Whether it’s the retweeting of those horrific videos or criticizing Sadiq Khan, the mayor of London, while a terrorist attack is underway, or to criticize Scotland Yard for the Manchester Bombing during investigation – the British people are offended by that. So she needs to be careful too.

All my British friends tell me we must sustain the relationship, but that they are all equally dismayed at some behavior from this side of the Atlantic.

Yet Hayden thinks Trump has scored some wins, just by coming to Davos.

It’s a tough job, he’s not an experienced global political leader, so you know, cut him a little slack here. I think the president is the way God made him, which is a bit undisciplined and a lot spontaneous, and things come out that shouldn’t come out.

Frankly, I think it’s very difficult for anyone, but I’m glad he went. It’s been a long time since an American President has gone to Davos. Last year, really strikingly, Xi Jinping, the president of China gave what I would call the “American Speech” at Davos – the speech about win-win globalization and inclusion.

The Trump national security strategy that just came out attempted to square the circle of “America First” doesn’t mean “America alone.” It actually did a pretty decent job of that. I’m not convinced that it reflected the heart of the president so, here’s an opportunity for him, from a prepared speech by a pretty good staff to maybe square that circle again in front of this audience.

That said, Hayden worries some of Trump’s recently reported comments where he favored immigration from largely white, European countries vice African ones has real world blowback for national security professionals in the field.

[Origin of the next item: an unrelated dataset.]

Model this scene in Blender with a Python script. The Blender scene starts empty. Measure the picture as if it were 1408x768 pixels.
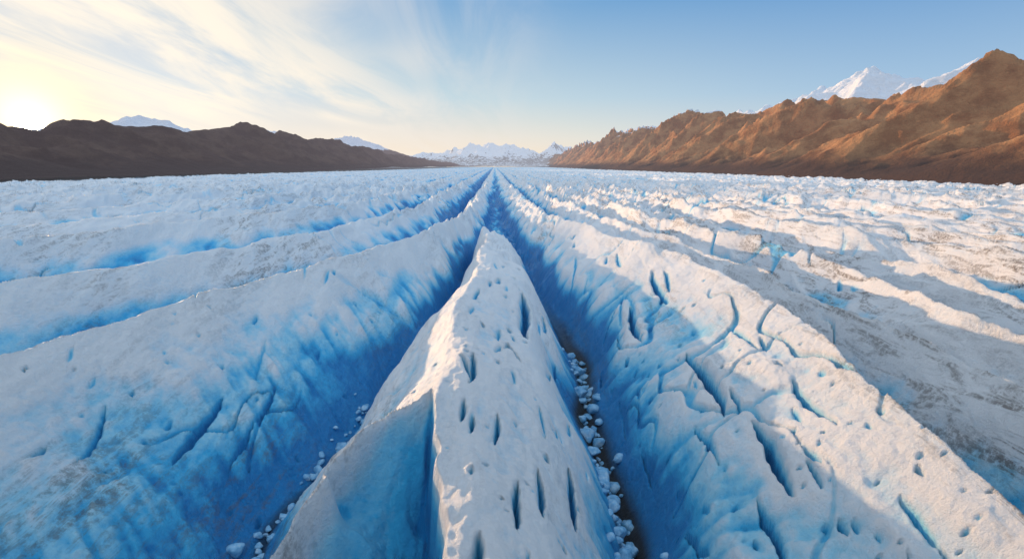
import bpy, math, numpy as np
from mathutils import Vector
rng=np.random.default_rng(7)
scene=bpy.context.scene
scene.view_settings.view_transform='Standard'
scene.view_settings.look='None'
scene.view_settings.exposure=0
# ---------------------------------------------------------------- noise
_perm=rng.permutation(256).astype(np.int32); _perm=np.concatenate([_perm,_perm])
_ang=rng.uniform(0,2*np.pi,256).astype(np.float32); _gx=np.cos(_ang); _gy=np.sin(_ang)
def perlin(x,y,seed=0):
    x=np.asarray(x,np.float32)+seed*17.37; y=np.asarray(y,np.float32)+seed*9.71
    xf=np.floor(x); yf=np.floor(y)
    xi=xf.astype(np.int32)&255; yi=yf.astype(np.int32)&255
    fx=x-xf; fy=y-yf
    u=fx*fx*fx*(fx*(fx*6-15)+10); v=fy*fy*fy*(fy*(fy*6-15)+10)
    def g(ix,iy,dx,dy):
        h=_perm[_perm[ix&255]+(iy&255)]
        return _gx[h]*dx+_gy[h]*dy
    a=g(xi,yi,fx,fy); b=g(xi+1,yi,fx-1,fy); c=g(xi,yi+1,fx,fy-1); d=g(xi+1,yi+1,fx-1,fy-1)
    ab=a+u*(b-a); cd=c+u*(d-c)
    return (ab+v*(cd-ab))*1.5
def fbm(x,y,o=4,seed=0,gain=.5):
    r=0;a=1;f=1
    for i in range(o):
        r=r+a*perlin(x*f,y*f,seed+i*3); a*=gain; f*=2.03
    return r
def ridged(x,y,o=4,seed=0,gain=.5):
    r=0;a=1;f=1;s=0;w=1
    for i in range(o):
        n=1-np.abs(perlin(x*f,y*f,seed+i*3)); n=n*n
        r=r+a*n*w; w=np.clip(n*1.3,0,1); s+=a; a*=gain; f*=2.07
    return r/s
def sst(a,b,x):
    t=np.clip((x-a)/(b-a),0,1); return t*t*(3-2*t)
def boxblur(h,n,axis):
    k=2*n+1
    pad=[(0,0),(0,0)]; pad[axis]=(n+1,n)
    c=np.cumsum(np.pad(h.astype(np.float64),pad,mode='edge'),axis=axis)
    if axis==0: return ((c[k:]-c[:-k])/k).astype(np.float32)
    return ((c[:,k:]-c[:,:-k])/k).astype(np.float32)
def grid_mesh(name,X,Y,Z,attrs,mat):
    nr,nc=X.shape
    me=bpy.data.meshes.new(name)
    co=np.stack([X,Y,Z],-1).reshape(-1,3).astype(np.float32)
    me.vertices.add(len(co)); me.vertices.foreach_set('co',co.ravel())
    idx=np.arange(nr*nc,dtype=np.int32).reshape(nr,nc)
    q=np.stack([idx[:-1,:-1],idx[:-1,1:],idx[1:,1:],idx[1:,:-1]],-1).reshape(-1,4)
    me.loops.add(q.size); me.loops.foreach_set('vertex_index',q.ravel())
    me.polygons.add(len(q))
    me.polygons.foreach_set('loop_start',np.arange(0,q.size,4,dtype=np.int32))
    me.polygons.foreach_set('use_smooth',np.ones(len(q),dtype=bool))
    me.update(calc_edges=True)
    for k,v in attrs.items():
        a=me.attributes.new(k,'FLOAT','POINT'); a.data.foreach_set('value',v.astype(np.float32).ravel())
    ob=bpy.data.objects.new(name,me); scene.collection.objects.link(ob)
    me.materials.append(mat)
    return ob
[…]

What the president tweets, what the president makes public in his speeches, or off-hand remarks, all of that sets the context in which these security professionals have to work. We had an example a week or two ago, where the president said something about Africa and Africans and immigrants from those countries.

What do you do if you’re a station chief in an African country? And you’re having dinner with the chief of service? What do you say about what the president said? ‘Pay no attention to the president of the United States; we really don’t think that?’

That’s a pretty uncomfortable position.

So people are working hard, they’re doing their duty. But these other things do matter and they create limits that would not otherwise be there in how effective we can be.